If Graves' yardstick can be inverted, its polarity reversed, we can take the measure of Sao Paulo Blues. And there's no question Chaffee has been dorking not the White Goddess, but her opposite: she whose whiteness is restricted to the scabby skulls strung on her necklace, whose skin is black as clap. In erotically asphyxiatory sixty-nine, Kali has vaporized Jim's blood with estrual heat.

The heroine of this novel embodies the wildness of matter in the final suctions of surface tension before total entropy sets in. Every left-path magician, from the Mohenjo-Daro of the Dravidians to the Pasadena of Jack Parsons, aspires to couple with this elemental monstress before it's too late and the shit hits the fan. That Chaffee survived his liaison, and not only retained the ability to hold onto a pen, but to write with it, speaks volumes about his own status as a modern-day Aeneas.

Talk about the evocation of the shadowier side of the Ewig Weibliche. In Sao Paulo Blues our heroine is a buttfuck queen, able to take on five full-sized individuals of African ancestry at once. It is with ease that she establishes herself as our detective's counterpart in preternatural vigor.

And she is just the right amount of ugly. First impression at the bar: "a hint of chimpanzee." Five-o'clock shades of Crowley's Ape of Thoth, of the Hebrews' arch-succubus, the Hairy One. Both are famous manifestations of the Shakti Kali in her bestial mood, and neither is anywhere nearly so picture-perfect as Chaffee's.

She commands sex, off and on like a switch. Our hero's muse fucks precisely like a left-path Tantric initiatrix: on top, using her vagina muscles like the boys on the Pequod used their hands to squeeze another sort of horrendous behemoth sex fluid. And the "viscous drops" she oozes afterwards are precisely the ruby elixir, the spermatophagic blend of yoni and lingam sauce that every dark sorcerer from the subcontinentals to the alchemists has hankered to sup.

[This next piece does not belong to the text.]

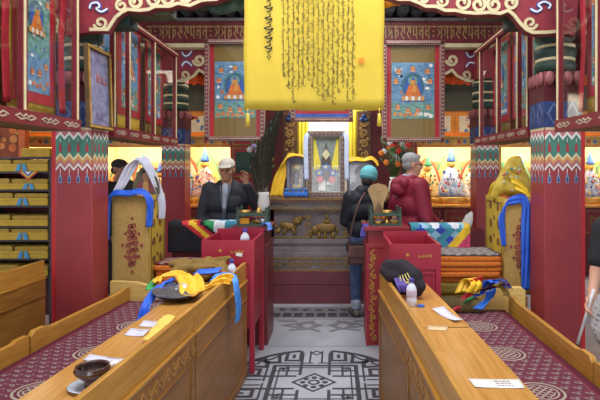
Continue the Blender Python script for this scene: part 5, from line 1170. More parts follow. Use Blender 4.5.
m = MB(); m.box(-.885, -.80, 4.83, 4.87, zt_, zt_ + .05); tag(m.build('offering_box', [mat('box_orange', (224, 150, 40))], bevel=.005), 'small orange box at the front of the left green tray', 'box')
m = MB(); m.lathe([(.035, 0), (.04, .02), (.042, .055), (.036, .05), (.004, .02)], (-.67, 4.85, zt_), 16); tag(m.build('offering_bowl', [mat('grey_silver', (150, 150, 156), metal=.5, rough=.3)]), 'small silver bowl at the right front of the left green tray', 'bowl')
# blue-and-white folded ribbon at the corner of the left tall table
scarf('blue and white folded ribbon at the corner of the left tall table', [(-.66, 4.765, TZ + .012), (-.625, 4.76, TZ + .03), (-.60, 4.75, TZ + .012), (-.588, 4.735, TZ - .03)], (.03, .07, 0), mat('sky_silk', (96, 140, 216), var=.15, scale=30), 7, .006, 2, name='ribbon')
for o in [o for o in COL.objects if o.name.startswith('ribbon')]: o['category'] = 'ribbon'
scarf('violet folded ribbon at the left edge of the right tall table', [(.27, 4.78, TZ + .01), (.285, 4.76, TZ + .02), (.262, 4.735, TZ - .02), (.255, 4.73, TZ - .09)], (.05, .03, 0), mat('violet_silk', (96, 84, 170), var=.15, scale=30), 7, .006, 2, name='ribbon')
for o in [o for o in COL.objects if o.name.startswith('ribbon')]: o['category'] = 'ribbon'

# ------------------------------------------------------------------ quilts over low chests
def quilt_sheet(x0, x1, yb, yf, top, bottom, n, m_):
    g = []
    for i in range(n + 1):
        x = x0 + (x1 - x0) * i / n; row = []
        prof = [(yb, top)] + [(yb + (yf - yb) * k / 6, top + .004 * math.sin(i + k)) for k in range(1, 6)] + [(yf - .004, top - .003), (yf - .014, top - .03)]
        for k in range(1, m_ + 1): row_z = top - .03 - (top - .03 - bottom) * k / m_; prof.append((yf - .018 - .006 * (1 + math.sin(i * .8)) * k / m_, row_z))
        g.append([(x, y, z) for y, z in prof])
    return g
qc = [mat('quilt_black', (30, 28, 36), rough=.9), mat('quilt_red', (190, 40, 50), rough=.85), mat('quilt_yellow', (232, 186, 50), rough=.85), mat('quilt_white', (220, 220, 226), rough=.85), mat('quilt_teal', (66, 140, 160), rough=.85), mat('quilt_blue', (52, 70, 170), rough=.85), mat('quilt_pink', (206, 70, 110), rough=.85), mat('quilt_green', (50, 140, 80), rough=.85), mat('quilt_pale', (150, 190, 210), rough=.85)]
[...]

But, true to the protean nature of the female principle, she is also a mother, who talks baby talk to her kid on the phone, knocking the protagonist's mind gauzy and numb with utter incongruity. She can also be "luminous, beatific." She contains all the chicks who toiled, troubled, fire-burned and cauldron-bubbled at the foot of Jesus' orgasmic cross. Bundled into one tiny green Brazilian bikini are Mother Mary, Mary Salome, and, in the knotted bowels of Christ, Mary Magdalen.

In repose she is "a liquid person." After she takes a bath, he can only stare at her, "speechless at the transmutation from simple lovely to exotic siren, like arabesque emerging from plainsong." Lilith, too, is a skilled shape-shifter.

When she and he are together, "it's like combat [emphasis mine]. Boredom punctuated with bursts of intense fear." And there's the key.

We have been given the male and female personifications of total physicality, the highest spiritual attainment in this festering moribund Age of Lead. Many penultimately doughty magi have sprung from such a Martian-Venerean conjunction. For one immediate example, the Talmudic Jesus himself was the bastard of a murderous Roman centurion and a lascivious teen-whore named Mary. And in a single simile Jim Chaffee brings the two together in the hermaphroditic homunculus that is the goal of all such workings. Hear him catch the essence of their avataric manifestation, beyond greed or patriotism:

Like the conscripted conscientious objector who succumbs to rage and rises to valor in the heat of combat, [the whore] might be the ingenue plying her sensual skill with courage from within a pristine self.

Not the sort of hermetic profundity one associates with generic fiction. Retelling the ageless mythos of the erotically commingled soldier and whore within the frame of a detective story is sheer virtuosity. Sao Paulo Blues is a detective novel in the same genre-pulverizing way that Journey to the End of the Night is a physician's day book.

This is the sort of unprecedented feat you would expect from Jim Chaffee, the inventor of mathematical pornography, the only genuinely new literary form to appear in the last seventy years, for all the plague of "genres" that have lately been pulled out of publicists' asses. He promises a trilogy of such in the near future, and the present reviewer is boning up on his algebraic topology in agonized anticipation.